Monday, August 8, 2011

I was on my way to becoming a domestic goddess, then I set the oven on fire

This weekend found me organizing, cooking and cleaning around the house and garage. Here's the list of accomplishments:

- Cooked Saturday breakfast of eggs, biscuits and homemade apple butter
- Finished (and folded!) the laundry
- Made a batch of tomato sauce from our Roma tomatoes
- Cleaned bathrooms
- Cleared out garage (almost) before the new garage-door installers arrive
- Sewed on missing button
- Assembled and baked three delicious tomato pies

I was feeling pretty good about myself until it was time to take the tomato pies out of the oven. They were in aluminum pie plates for freezing. I don't know what happened, but one pie decided to flip nearly upside down before I knew it. Tomatoes, cheese and stuff landed inside the oven. I turned the oven off and with my spatula I lifted the largest pieces off the oven floor and threw them in the sink. Half the pie was gone. The rest became lunch.

Sunday morning I started making blueberry muffins. I turned the oven on to pre-heat and headed to the basement to grab blueberries out of the freezer. I'd forgotten that, while I'd cleaned up SOME of the spilled pie, I hadn't gotten all of it.

The oven started to smoke but I thought "It'll burn off and be fine." It was NOT fine. Not at all. The smoke got worse so I turned on the vent fan. It got worse.
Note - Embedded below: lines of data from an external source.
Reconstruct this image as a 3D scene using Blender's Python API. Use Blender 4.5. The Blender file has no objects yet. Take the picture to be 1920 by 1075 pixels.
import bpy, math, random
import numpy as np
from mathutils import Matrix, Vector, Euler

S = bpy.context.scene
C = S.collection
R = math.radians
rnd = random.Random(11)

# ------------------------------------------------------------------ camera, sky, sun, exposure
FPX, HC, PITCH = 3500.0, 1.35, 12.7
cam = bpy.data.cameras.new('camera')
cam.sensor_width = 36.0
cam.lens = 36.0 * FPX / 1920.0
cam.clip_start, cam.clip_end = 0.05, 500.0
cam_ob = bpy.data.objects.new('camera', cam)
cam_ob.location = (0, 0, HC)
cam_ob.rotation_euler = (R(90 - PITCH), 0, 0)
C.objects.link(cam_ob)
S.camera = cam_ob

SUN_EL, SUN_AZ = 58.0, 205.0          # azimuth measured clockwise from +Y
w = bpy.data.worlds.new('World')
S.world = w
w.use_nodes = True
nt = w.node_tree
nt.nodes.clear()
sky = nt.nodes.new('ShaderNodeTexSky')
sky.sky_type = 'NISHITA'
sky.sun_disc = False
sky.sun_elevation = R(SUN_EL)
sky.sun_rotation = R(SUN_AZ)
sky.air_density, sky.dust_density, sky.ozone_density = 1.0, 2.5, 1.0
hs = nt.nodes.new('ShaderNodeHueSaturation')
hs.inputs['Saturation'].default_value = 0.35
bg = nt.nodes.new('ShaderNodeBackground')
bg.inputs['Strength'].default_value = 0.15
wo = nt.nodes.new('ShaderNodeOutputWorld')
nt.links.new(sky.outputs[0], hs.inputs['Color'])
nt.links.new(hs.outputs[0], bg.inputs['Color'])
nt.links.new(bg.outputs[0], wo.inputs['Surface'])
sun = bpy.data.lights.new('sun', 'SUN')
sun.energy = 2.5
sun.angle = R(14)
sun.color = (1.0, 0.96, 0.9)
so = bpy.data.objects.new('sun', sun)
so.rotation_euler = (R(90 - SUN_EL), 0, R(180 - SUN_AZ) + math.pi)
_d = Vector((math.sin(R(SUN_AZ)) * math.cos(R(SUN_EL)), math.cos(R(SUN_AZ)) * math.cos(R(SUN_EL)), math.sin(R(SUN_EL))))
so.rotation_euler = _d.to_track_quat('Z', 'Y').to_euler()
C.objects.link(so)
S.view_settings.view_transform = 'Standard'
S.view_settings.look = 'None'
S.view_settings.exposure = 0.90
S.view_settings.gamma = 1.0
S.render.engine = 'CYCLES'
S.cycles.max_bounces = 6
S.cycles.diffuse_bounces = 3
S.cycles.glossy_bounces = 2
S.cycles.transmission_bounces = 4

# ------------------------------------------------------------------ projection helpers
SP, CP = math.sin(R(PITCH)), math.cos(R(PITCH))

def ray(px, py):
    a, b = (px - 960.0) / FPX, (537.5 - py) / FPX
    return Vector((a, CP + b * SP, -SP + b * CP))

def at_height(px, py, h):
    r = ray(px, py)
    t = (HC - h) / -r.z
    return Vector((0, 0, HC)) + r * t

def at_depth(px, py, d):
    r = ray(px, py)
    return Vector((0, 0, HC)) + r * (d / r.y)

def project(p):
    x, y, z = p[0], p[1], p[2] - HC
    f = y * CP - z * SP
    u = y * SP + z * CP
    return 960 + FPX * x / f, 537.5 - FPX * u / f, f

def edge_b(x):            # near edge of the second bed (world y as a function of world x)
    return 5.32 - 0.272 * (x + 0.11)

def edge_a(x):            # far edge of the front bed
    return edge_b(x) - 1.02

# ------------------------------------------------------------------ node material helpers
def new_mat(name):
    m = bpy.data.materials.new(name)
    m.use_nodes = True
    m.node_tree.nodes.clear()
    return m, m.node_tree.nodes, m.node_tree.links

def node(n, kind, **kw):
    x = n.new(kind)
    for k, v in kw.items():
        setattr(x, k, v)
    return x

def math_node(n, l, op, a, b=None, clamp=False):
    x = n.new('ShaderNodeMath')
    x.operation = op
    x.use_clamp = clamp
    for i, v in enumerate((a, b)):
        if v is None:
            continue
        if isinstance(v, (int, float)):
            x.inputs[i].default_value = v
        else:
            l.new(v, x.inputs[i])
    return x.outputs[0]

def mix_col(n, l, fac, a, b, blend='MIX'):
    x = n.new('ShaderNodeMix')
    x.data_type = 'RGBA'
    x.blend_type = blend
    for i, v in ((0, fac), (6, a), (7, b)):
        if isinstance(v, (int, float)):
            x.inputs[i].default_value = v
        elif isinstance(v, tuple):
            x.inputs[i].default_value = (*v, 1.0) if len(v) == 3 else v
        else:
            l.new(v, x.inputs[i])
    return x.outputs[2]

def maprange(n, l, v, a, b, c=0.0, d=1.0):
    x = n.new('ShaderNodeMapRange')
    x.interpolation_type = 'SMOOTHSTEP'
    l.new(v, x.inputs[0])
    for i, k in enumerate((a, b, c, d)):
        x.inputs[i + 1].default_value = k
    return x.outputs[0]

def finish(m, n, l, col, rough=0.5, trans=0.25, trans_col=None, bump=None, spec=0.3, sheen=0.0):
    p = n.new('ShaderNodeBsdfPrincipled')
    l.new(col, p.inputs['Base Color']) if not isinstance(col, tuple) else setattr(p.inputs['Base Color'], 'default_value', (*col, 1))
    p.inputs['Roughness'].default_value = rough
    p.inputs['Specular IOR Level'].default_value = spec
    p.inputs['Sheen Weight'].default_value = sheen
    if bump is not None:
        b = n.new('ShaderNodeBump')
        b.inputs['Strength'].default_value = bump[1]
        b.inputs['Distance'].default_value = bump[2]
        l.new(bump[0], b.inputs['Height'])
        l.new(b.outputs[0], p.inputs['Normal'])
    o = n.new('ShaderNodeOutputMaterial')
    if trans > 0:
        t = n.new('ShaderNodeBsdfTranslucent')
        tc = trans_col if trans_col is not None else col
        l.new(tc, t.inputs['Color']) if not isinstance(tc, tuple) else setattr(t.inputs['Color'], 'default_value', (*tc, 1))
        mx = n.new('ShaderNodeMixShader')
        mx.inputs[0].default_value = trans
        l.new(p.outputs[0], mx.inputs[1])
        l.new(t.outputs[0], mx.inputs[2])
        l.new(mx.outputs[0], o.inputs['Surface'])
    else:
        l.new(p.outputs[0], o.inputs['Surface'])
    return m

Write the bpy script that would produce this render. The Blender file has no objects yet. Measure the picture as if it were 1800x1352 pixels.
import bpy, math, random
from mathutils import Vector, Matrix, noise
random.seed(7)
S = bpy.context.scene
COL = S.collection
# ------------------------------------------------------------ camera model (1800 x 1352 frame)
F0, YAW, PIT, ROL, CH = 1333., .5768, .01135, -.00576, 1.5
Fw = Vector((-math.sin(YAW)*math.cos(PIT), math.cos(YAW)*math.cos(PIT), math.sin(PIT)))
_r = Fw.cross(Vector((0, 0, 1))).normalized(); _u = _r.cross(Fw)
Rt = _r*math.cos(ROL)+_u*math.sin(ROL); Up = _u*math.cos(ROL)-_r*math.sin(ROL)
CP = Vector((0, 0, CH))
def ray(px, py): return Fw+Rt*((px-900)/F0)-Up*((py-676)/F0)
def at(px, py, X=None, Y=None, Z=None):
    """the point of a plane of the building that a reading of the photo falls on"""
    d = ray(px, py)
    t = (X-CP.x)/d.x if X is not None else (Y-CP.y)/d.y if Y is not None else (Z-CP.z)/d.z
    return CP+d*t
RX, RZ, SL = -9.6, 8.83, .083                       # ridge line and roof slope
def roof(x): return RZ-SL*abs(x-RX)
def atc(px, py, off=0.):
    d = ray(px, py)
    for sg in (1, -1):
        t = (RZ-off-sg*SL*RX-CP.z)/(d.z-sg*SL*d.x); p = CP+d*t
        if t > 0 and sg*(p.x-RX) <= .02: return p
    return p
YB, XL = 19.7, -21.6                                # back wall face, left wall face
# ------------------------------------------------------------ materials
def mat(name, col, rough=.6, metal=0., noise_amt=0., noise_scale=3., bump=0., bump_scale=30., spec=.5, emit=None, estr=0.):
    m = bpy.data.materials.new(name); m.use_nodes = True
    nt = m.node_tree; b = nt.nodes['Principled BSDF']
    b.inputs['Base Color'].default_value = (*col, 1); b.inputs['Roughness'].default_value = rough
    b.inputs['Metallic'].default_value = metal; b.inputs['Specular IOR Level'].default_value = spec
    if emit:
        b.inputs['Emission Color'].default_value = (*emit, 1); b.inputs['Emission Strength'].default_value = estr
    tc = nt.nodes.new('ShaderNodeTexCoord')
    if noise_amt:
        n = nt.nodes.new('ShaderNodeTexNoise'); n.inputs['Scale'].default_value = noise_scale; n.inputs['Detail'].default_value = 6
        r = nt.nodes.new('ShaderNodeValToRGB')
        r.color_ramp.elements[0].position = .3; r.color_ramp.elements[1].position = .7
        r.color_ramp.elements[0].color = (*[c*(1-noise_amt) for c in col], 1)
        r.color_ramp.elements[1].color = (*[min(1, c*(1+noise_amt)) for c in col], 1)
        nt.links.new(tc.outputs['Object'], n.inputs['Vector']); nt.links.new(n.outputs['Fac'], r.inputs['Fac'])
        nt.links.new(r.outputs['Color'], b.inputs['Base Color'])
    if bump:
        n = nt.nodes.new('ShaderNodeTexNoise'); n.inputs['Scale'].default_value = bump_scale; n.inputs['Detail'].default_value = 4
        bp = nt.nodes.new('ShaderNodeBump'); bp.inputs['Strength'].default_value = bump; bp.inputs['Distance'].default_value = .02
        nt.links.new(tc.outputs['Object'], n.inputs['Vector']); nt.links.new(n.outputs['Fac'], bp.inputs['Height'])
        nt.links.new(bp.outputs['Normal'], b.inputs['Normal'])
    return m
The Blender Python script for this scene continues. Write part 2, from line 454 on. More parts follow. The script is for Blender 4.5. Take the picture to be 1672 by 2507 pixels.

Finally I opened the oven to see flames, big ones.

Not to worry dear readers: We put the fire out safely and no real damage was done.

Domestic Goddess? A girl can dream, can't she?

Thursday, August 4, 2011

Hipster blogs and faux journalism


I get nearly 99% of my news and information online. I stopped subscribing to the local paper (sorry to the folks who recently lost jobs) and I don't have TV anymore. I don't have enough free time to loll about in coffeeshops (though I wish I did) so I don't see those free weeklies.

I do, however, subscribe to about 40 feeds and I typically catch up on my reading during lunchtime in my office. I am annoyed.

More and more I'm seeing self-indulgent rants and egregious errors in grammar (or more often, word choice) on what I've begun calling "hipster blogs." The writers there seem to believe that they invented the green movement, and that no one ever wrote about music before 2005. According to some of them cooking at home, urban gardening and riding a bicycle to work NEVER EXISTED until they became adults last year a decade ago.

Now I know why many of them hate us Baby Boomers for our self-righteous attitudes and confidence that we are the coolest generation.

Among the worst offenders, however, are the ones who see political corruption everywhere and choose to be snarky about it. It's as if they believe that power corrupts and that any elected official or anyone who heads a public agency must be, without question, dishonest, unethical or worse -- doing their job. These writers stand in the shadows and snipe about what should have happened when the water main broke or how animal services should be run.

Today I'm annoyed by those who are self-appointed community boosters. In their cheerleader tones they tout food trucks and film festivals, art fairs and farmers markets, gelato and small batch bourbon. Their attitude seems to be THE MEDIA WILL NEVER TELL YOU ABOUT THESE COOL THINGS SO IT'S UP TO ME TO KEEP YOU INFORMED.

Maybe I'm just a curmudgeon. I'd be willing to admit that.